The ban, which Michigan voters approved with nearly 59 percent of the vote in 2004, prohibits gays from legal marriages, civil unions, or domestic partnerships. The state is one of 31 states with constitutional amendments, approved by voters, prohibiting same-sex marriage.

Under the current law, unmarried couples in Michigan cannot jointly adopt children. In the case of Ms. DeBoer and Ms. Rowse, one partner has legally adopted one child while the other has adopted the other two. By jointly adopting the children, the couple would share a legally recognized relationship, which they say is essential because their three special needs children face long-term physical and mental impairments. The couple has shared the same residence for six years.

Friedman’s decision to push the couple to challenge the state’s gay marriage band is unusual, says Carl Cecere, an attorney in Dallas who has represented same-sex couples seeking marital rights. He says that even if the ban is overturned, it may benefit the couple, but won’t “answer the question whether unmarried couples have an easy path to adoption.”

“None of the things they raise in their motion to dismiss really directly address the challenge raised. In some way [the adoption ban] is a harder challenge. It’s interesting and strange the couple has to go through gay marriage door to get there,” Mr. Cecere says.

Legal experts say the case will likely be impacted by the two cases before the US Supreme Court. The Defense of Marriage Act (DOMA) defines marriage as only between one man and one woman. Prop. 8 is California's voter-approved ban on gay marriage, passed in 2008.

“Historically all these questions are decided at the state level and it’s very exceptional that the federal government will intervene with regard to family law questions at all,” says Darren Rosenblum, a law professor at Pace Law School in White Plains, N.Y. “One of the questions before both courts is whether there is a constitutional protection for same-sex couples against this kind of discrimination. Certainly the outcome of the cases before the [US] Supreme Court right now will at least elucidate how Michigan will rule on these cases.”

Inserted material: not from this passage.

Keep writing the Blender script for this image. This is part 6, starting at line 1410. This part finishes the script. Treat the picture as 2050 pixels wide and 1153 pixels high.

A ruling on the DOMA case is less likely to affect the Michigan court battle because it focuses primarily on states that already have same-sex marriage as a legal option and the jurisdiction that the federal government has in such matters. In that case, the court is deciding on whether or not states that don’t have same-sex laws on the books must recognize same-sex marriages from other states where it is legal.

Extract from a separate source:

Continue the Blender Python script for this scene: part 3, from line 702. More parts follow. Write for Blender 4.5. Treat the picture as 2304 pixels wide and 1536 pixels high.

Michigan Attorney General Bill Schuette argues that his state's voter-mandated state ban stands up to any federal challenge and that, in addition, the couple cannot show how living in a household where both parents are not married will injure their children.

In their complaint, attorneys for DeBoer and Rowse say that “by prohibiting a second parent from adopting the child of that parent’s partner, Michigan law impairs deeply personal relationships, deprives the minor child plaintiffs in this case of the myriad legal, sociological, and psychological benefits attendant upon having two legal parents.”

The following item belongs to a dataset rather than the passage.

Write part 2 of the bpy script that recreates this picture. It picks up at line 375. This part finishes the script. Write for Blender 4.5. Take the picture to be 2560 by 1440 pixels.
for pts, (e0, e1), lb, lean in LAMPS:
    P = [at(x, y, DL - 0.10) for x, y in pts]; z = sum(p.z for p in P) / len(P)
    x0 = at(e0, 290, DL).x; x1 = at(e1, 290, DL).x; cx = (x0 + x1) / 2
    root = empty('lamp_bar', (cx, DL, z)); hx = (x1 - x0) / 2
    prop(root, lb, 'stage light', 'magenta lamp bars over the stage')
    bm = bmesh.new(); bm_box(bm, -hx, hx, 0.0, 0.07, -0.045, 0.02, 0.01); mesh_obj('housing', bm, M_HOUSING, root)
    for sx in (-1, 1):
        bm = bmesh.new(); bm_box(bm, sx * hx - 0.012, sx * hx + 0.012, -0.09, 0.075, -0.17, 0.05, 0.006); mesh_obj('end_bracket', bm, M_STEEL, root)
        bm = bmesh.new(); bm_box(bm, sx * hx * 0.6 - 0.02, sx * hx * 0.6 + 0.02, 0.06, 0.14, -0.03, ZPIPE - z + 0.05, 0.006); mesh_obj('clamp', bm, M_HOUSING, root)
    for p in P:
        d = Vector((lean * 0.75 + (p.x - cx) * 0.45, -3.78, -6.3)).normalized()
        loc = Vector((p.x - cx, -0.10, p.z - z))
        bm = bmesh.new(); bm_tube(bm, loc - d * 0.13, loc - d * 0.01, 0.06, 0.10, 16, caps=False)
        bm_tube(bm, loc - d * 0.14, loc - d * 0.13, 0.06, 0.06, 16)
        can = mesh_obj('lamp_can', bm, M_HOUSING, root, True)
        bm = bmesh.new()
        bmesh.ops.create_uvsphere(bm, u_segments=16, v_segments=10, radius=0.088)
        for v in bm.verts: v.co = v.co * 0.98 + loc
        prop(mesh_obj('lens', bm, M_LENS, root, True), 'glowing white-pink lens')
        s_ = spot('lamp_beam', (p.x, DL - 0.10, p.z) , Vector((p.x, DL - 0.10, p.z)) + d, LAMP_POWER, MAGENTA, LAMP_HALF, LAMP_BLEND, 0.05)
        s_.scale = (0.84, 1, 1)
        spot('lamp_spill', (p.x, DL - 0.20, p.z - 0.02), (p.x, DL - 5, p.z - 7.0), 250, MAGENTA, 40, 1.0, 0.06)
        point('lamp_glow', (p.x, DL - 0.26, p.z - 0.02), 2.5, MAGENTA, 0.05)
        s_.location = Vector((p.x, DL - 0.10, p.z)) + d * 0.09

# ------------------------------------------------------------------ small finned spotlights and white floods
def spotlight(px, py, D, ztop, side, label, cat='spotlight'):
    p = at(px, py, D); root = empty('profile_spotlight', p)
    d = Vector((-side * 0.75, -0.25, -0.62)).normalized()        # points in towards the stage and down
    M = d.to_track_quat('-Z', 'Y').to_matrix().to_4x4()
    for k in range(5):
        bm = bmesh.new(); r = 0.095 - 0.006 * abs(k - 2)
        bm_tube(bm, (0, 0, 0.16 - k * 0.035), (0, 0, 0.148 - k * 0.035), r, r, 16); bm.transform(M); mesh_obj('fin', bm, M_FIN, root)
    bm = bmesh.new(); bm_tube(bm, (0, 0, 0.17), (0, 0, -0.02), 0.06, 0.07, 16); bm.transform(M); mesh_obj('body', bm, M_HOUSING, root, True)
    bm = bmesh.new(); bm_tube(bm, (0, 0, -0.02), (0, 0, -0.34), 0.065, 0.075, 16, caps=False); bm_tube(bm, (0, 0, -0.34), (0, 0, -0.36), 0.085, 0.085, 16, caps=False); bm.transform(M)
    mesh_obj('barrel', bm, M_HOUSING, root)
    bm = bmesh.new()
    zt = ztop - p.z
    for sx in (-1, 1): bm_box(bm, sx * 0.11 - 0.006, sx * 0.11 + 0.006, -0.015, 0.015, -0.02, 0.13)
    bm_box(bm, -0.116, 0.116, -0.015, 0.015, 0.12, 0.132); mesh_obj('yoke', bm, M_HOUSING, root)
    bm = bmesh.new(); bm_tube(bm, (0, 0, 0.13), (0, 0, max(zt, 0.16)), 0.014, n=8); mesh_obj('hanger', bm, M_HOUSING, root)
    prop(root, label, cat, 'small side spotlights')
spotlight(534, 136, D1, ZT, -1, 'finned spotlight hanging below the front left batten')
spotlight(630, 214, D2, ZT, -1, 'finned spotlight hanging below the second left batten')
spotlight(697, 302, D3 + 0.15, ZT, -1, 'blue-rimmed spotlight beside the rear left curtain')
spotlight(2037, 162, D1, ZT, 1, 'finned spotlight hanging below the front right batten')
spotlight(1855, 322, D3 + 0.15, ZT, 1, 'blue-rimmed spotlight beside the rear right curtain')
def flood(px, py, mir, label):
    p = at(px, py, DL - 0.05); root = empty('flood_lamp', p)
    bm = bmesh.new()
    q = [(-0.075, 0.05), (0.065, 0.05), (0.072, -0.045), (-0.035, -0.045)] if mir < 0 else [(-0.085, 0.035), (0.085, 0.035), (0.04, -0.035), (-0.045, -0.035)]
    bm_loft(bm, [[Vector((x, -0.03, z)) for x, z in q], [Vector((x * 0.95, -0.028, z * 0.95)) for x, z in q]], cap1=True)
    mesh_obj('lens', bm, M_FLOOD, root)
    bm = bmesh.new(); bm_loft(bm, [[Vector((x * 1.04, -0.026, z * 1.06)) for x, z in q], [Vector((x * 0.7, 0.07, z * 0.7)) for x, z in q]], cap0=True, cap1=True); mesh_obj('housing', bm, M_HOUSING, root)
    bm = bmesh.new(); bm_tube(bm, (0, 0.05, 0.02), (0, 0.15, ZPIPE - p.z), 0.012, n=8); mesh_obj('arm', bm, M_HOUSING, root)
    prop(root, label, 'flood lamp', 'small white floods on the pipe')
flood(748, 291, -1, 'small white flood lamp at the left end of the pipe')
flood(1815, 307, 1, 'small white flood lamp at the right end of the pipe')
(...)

Paul Linton, the general counsel for the Thomas More Society, a Chicago not-for-profit law firm advocating for cases involving religious liberty, says that the reason why a state like Michigan does not allow unmarried couples to adopt “is because of the uncertainty and instability of the relationship.”

“The couple is not married, is not in a civil union or domestic partnership. So the state is saying the children should be given stability in the adoption setting,” he says. “The threshold of stability is of parents somehow having a legal relationship to each other.”

According to court papers, in February 2007 the couple expressed vows at a commitment ceremony, which is not legally binding.

Mr. Linton says that it is unlikely that the Michigan case will become a national trend, because so few states have laws that forbid unmarried couples from adopting together.

“I’m not sure this challenge to same-sex marriages will present itself as a vehicle for other cases, when so very few states prohibit this kind of law to begin with,” he says.

Still, DeBoer and Rowse say that they are hopeful the delay in their case will inevitably mean a ruling in their favor. “We are hopeful and confident … hopefully our children will be ours,” DeBoer says.